- **Exercise**: Set down the listing below verbatim, but only from its first line through the line containing "COL = scn.collection".
─── Collected data ───
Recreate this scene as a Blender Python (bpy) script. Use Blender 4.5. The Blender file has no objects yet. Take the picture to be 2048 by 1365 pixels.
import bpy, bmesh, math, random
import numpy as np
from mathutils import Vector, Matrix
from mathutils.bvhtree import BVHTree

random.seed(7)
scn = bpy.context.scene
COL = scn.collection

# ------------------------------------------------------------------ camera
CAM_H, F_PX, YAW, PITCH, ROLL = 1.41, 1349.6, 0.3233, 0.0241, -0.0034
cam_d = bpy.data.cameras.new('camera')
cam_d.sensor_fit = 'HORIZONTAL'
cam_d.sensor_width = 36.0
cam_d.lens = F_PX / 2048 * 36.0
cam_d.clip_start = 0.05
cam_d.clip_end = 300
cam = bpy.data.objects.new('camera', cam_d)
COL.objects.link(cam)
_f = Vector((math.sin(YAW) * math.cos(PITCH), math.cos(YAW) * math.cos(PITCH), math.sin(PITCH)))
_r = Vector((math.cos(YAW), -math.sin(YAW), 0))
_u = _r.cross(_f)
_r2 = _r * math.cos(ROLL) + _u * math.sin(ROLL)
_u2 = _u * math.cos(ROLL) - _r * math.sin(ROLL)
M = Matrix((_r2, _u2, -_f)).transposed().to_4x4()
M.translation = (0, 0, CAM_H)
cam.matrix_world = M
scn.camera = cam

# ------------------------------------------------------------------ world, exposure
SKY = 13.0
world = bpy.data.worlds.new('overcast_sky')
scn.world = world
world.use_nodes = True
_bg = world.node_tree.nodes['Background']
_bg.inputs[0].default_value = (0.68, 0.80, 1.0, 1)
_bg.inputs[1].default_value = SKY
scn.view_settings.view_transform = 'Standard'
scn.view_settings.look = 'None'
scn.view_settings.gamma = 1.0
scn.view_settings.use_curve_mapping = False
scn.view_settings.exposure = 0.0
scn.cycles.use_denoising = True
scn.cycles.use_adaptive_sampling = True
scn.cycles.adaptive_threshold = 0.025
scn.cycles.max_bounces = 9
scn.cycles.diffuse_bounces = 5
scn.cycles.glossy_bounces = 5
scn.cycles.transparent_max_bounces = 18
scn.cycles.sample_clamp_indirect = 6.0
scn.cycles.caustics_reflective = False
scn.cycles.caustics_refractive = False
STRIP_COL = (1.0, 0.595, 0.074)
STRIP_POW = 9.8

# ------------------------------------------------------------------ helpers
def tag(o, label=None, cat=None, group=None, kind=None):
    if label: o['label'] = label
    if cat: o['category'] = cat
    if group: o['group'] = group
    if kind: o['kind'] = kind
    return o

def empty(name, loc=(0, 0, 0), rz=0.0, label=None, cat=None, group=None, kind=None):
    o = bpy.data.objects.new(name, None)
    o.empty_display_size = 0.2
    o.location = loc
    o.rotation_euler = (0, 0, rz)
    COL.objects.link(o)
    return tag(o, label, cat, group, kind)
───
- **Answer to the exercise**:
Recreate this scene as a Blender Python (bpy) script. Use Blender 4.5. The Blender file has no objects yet. Take the picture to be 2048 by 1365 pixels.
import bpy, bmesh, math, random
import numpy as np
from mathutils import Vector, Matrix
from mathutils.bvhtree import BVHTree

random.seed(7)
scn = bpy.context.scene
COL = scn.collection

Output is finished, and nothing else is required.